Bruxelles Environnement
et la Commission Interrégionale de l’Emballage (CIE) sont les acteurs publics chargés notamment et respectivement du contrôle de la gestion des déchets en général et des déchets d’emballages en particulier produits sur le territoire bruxellois.


Par rapport aux déchets belges retrouvés à l’étranger, notamment en Malaisie et en Turquie, vous signaliez que des efforts particuliers sont à fournir. Avez-vous réalisé une enquête sérieuse sur les responsabilités des différents acteurs ? Y-a-t-il des filières bruxelloises qui seraient concernées ?


Rappelons que ce qui semble être un problème lié aux déchets belges, n’est en réalité pas circonscrit à ceux-ci. Le port de sortie est le port d’Anvers mais ce dernier, comme le port de Rotterdam, est une plaque tournante pour les exportations de déchets en dehors de l’Europe. Beaucoup de conteneurs, d’origines diverses, transitent par ces ports.

Dans ce contexte, il est donc important de signaler que les déchets quittant le port d’Anvers ne sont pas tous des déchets d’origine belge. Ce constat ne résout cependant pas le problème des exportations de déchets en plastique en provenance des pays européens.

Les déchets principalement incriminés dans le reportage de “Question à la Une” de la RTBF pour exportation illégale sont des déchets de chutes de production, et non d’emballages, produits en dehors de la RBC.

De tels déchets plastiques sont cependant susceptibles d’être produits en RBC. Auquel cas, ils peuvent être traités en Belgique ou à l’étranger. Sur base des informations reprises dans la base de données relative aux déchets, nous pouvons confirmer que les déchets plastiques ne sont pas exportés directement de la RBC vers des pays hors Europe. Les déchets non dangereux (auxquels appartiennent les déchets plastiques) de la région sont collectés par des collecteurs/négociants/courtiers enregistrés et délivrés à des opérateurs dans notre région (afin d’être regroupés ou triés), ou à des opérateurs dans les autres régions belges ou dans les pays limitrophes (afin d’être regroupés, triés ou traités).

De plus, le Règlement CE n° 1013/2006 concernant les transferts de déchets exige une autorisation préalable pour le transfert transfrontalier vers d’autres pays (européen ou non) des déchets plastiques qui sont mélangés avec d’autres déchets (par exemple les déchets ménagers non triés). Aucune autorisation n’est délivrée pour un tel transfert par Bruxelles Environnement.

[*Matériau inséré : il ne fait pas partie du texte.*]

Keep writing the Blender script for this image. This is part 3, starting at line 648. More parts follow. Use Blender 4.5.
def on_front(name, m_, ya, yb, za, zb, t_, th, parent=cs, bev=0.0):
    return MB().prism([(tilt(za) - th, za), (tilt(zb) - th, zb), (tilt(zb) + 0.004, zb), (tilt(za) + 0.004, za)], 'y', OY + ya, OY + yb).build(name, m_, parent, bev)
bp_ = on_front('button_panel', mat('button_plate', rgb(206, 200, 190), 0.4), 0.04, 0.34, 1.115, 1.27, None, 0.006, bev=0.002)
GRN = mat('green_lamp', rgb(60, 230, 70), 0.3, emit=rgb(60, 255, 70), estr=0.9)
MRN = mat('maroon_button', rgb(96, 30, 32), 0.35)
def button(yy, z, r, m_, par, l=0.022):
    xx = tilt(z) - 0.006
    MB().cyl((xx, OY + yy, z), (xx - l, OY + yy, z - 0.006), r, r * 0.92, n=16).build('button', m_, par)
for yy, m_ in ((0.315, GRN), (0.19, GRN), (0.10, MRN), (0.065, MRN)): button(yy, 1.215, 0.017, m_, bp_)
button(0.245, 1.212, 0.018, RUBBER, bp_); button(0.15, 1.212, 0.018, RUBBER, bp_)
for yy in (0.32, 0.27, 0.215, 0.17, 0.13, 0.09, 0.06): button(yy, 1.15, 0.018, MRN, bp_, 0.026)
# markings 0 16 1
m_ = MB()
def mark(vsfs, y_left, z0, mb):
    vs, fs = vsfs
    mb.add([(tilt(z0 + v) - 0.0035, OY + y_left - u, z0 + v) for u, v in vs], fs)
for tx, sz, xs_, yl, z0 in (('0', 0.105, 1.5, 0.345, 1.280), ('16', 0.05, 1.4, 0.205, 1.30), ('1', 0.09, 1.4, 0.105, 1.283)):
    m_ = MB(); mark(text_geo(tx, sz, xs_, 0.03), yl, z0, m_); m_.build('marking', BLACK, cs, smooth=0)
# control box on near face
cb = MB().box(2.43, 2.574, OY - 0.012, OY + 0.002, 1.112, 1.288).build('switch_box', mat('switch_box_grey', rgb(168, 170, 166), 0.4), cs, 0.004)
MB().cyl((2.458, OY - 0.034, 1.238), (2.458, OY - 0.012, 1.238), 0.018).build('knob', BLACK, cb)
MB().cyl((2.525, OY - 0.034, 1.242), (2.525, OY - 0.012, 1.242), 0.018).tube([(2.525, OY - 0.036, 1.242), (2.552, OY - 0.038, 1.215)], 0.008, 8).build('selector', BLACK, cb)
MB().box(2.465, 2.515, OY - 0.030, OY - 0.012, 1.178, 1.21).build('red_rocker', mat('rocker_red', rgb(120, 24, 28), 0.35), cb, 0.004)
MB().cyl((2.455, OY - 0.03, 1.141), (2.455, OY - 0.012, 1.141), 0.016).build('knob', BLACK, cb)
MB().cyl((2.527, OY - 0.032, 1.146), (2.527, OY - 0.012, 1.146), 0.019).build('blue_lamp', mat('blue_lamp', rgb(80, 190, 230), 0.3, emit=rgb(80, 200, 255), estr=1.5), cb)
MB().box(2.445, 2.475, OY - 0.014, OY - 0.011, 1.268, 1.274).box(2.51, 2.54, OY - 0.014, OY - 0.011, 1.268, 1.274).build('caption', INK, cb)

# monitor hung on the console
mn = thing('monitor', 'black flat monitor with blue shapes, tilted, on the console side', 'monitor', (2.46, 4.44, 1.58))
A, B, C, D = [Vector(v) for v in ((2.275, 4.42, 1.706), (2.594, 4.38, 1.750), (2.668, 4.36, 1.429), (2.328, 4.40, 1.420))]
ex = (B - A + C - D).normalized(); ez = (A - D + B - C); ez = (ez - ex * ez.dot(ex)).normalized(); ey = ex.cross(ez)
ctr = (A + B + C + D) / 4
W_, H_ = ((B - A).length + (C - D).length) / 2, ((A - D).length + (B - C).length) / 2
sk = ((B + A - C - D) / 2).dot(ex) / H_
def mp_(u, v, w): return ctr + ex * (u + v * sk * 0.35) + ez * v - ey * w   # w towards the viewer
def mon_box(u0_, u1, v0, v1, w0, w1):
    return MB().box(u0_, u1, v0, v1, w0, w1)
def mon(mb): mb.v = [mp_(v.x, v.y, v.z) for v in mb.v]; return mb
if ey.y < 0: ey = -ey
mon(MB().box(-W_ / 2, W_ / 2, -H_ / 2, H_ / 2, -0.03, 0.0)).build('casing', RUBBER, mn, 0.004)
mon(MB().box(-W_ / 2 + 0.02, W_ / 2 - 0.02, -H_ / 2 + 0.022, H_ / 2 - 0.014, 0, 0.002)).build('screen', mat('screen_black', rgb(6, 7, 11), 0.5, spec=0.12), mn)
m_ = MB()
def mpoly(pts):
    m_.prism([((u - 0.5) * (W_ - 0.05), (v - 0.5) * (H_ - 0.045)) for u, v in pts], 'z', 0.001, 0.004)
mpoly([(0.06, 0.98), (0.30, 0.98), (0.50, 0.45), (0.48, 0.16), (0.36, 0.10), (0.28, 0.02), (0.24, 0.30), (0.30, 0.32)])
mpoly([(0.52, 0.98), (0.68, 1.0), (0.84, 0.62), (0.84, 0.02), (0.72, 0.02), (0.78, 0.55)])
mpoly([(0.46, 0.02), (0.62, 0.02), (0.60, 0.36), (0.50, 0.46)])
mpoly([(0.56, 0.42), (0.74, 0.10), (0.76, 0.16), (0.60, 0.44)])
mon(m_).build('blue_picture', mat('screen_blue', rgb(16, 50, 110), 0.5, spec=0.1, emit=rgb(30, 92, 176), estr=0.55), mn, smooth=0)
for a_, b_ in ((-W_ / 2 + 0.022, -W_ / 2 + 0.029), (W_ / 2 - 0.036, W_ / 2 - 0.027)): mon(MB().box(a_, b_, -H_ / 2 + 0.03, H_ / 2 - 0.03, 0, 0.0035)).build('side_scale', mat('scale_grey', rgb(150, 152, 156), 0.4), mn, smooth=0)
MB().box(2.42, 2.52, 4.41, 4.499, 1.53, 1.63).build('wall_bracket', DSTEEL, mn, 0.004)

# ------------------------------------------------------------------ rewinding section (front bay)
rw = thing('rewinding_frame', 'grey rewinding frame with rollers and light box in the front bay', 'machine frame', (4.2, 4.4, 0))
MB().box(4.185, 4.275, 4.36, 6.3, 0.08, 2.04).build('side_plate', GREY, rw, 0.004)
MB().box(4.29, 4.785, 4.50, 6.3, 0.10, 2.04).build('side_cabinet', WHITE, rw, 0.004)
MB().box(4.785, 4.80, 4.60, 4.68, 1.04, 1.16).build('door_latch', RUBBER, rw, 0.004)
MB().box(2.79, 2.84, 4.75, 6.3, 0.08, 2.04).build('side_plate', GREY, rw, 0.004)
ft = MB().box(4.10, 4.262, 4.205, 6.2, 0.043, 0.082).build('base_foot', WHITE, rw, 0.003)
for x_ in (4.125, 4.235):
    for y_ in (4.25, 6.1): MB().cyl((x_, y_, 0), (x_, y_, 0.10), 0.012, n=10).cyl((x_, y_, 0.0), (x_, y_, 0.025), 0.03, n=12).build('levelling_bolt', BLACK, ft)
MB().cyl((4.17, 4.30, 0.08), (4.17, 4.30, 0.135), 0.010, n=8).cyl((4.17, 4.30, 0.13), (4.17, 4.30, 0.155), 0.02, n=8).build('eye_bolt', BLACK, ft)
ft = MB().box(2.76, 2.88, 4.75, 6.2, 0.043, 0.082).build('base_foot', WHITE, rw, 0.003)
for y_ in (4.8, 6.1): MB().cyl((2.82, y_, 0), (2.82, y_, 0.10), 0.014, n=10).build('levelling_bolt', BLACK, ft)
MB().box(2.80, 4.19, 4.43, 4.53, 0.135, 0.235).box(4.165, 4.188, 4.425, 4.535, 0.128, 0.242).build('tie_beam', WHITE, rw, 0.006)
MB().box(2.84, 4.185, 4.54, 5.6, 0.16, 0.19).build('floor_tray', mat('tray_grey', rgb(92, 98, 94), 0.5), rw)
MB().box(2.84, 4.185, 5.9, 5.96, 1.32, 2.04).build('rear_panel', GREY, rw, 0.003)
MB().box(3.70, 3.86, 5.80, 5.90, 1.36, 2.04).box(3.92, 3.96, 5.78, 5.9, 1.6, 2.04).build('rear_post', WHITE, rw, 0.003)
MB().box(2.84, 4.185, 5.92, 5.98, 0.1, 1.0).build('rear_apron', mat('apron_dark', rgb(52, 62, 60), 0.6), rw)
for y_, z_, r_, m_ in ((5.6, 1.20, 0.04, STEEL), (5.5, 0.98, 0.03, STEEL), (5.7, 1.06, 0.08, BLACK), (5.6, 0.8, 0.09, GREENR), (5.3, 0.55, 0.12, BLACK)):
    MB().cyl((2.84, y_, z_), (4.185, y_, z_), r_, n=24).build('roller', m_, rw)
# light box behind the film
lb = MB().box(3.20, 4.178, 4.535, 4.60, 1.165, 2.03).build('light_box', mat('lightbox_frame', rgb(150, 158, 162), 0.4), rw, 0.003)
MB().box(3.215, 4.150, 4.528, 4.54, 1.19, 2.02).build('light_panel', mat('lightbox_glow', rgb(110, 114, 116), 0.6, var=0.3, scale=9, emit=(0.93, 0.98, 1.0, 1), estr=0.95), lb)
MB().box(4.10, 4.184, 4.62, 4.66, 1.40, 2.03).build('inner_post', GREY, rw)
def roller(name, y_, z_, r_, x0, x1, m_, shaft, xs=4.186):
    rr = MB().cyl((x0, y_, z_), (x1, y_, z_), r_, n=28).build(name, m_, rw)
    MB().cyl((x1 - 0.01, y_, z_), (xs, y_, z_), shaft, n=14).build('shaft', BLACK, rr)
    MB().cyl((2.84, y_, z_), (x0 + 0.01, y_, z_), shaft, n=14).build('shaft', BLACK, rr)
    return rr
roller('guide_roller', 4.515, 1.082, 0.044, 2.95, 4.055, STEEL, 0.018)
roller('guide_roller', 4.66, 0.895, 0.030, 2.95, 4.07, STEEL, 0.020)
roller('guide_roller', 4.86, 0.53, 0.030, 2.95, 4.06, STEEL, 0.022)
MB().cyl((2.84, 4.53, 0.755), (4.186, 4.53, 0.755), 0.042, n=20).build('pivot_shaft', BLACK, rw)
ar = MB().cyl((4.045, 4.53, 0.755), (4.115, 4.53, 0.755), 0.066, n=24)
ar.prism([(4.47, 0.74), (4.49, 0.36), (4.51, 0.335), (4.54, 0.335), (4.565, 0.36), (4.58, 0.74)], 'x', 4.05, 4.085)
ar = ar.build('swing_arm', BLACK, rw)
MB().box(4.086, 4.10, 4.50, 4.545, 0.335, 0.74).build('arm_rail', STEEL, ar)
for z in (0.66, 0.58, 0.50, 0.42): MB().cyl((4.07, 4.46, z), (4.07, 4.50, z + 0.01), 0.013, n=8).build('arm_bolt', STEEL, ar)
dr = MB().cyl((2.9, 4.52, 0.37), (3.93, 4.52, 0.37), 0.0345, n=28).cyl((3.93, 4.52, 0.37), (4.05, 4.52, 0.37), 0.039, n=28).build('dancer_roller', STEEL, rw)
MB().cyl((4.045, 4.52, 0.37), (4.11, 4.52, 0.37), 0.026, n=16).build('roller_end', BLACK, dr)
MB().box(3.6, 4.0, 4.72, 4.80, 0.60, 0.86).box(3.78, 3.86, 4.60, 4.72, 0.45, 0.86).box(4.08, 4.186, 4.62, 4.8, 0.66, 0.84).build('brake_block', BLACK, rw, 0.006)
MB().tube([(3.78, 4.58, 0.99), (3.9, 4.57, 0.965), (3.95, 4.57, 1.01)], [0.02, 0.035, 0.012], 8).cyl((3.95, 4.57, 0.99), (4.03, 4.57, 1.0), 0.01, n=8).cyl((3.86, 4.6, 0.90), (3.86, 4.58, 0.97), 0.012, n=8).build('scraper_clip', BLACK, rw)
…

Si l’on s’intéresse spécifiquement aux déchets d’emballages en plastique, il faut rappeler que les déchets d’emballages ménagers belges sont recyclés à 100% en Europe et qu’il s’agit ici bel et bien de filières de recyclage et non pas d’autres formes de valorisation.

Pour ce qui est des déchets d’emballages industriels, une partie du flux quitte effectivement l’union européenne (munie des documents de transport nécessaires pour pouvoir quitter l’Europe), en vue de son recyclage et cette fraction fait l’objet d’un contrôle sévère. Par précaution, s’il y a le moindre doute quant au recyclage effectif de certaines de ces quantités, la Commission interrégionale de l’Emballage ne les acceptera pas dans les résultats belges.


L’agrément actuel de Valipac (entré en vigueur le 1er janvier 2017) a, qui plus est, instauré un régime particulier de vérification, aussi appelé « cartographie », pour les flux sortants, en provenance des contractants de Valipac. De cette façon, la vérification administrative de la destination des flux s’améliore systématiquement. Cela reste cependant un domaine pour lequel il faut veiller à préserver la confidentialité des informations. Ainsi, les contrôles ont lieu de façon aléatoire, par le biais d’analyses réalisées par Valipac et la CIE en concertation avec les sociétés exportatrices de déchets, à deux reprises durant la période de son agrément. Ces contrôles ont pour but de confronter les sociétés sur le terrain avec leur déclaration effectuée sur papier.

La CIE, quant à elle, a procédé jusqu’ici, une fois par agrément, à sa propre vérification sur le terrain.

Le Secrétariat permanent a récemment demandé à Valipac une avancée essentielle dans deux dossiers importants :

1. La cartographie de la seconde étape des filières de recyclage ;

2. Le rapportage confidentiel effectué par les traders.


Par ailleurs, la CIE étudie encore davantage aujourd’hui la possibilité de maintenir en Europe les déchets d’emballages et de développer une industrie de recyclage performante en Europe, voire en Belgique.

Pour encore mieux estimer et limiter les risques que les déchets bruxellois se retrouvent à l’exportation illégale, une collaboration interrégionale est indispensable.

Dans ce cadre, je peux vous annoncer qu’un accord de coopération entre l’Etat fédéral, la Région flamande, la Région wallonne et la Région de Bruxelles-Capitale portant coordination de la politique de transfert transfrontalier des déchets a été signé le 22 mai 2018. Le processus d’assentiment par loi, décrets et ordonnance est actuellement en cours.

Je compte cependant travailler sur l’aspect du contrôle de la législation environnementale dont les déchets font évidemment partie. Il s'agit d'améliorer le contrôle pour augmenter le degré de certitude que des déchets produits à partir de Bruxelles ne se retrouvent pas dans les exportations illégales. En toute honnêteté, on ne peut en avoir la garantie absolue aujourd'hui. Ce contrôle de la législation ne semble pas avoir été un point d’attention ces dernières années.


Qu’est-ce que le Gouvernement a prévu à ce jour pour ne pas qu’un tel scandale se produise à nouveau ?


Le sujet sera exploré avec les différentes parties prenantes.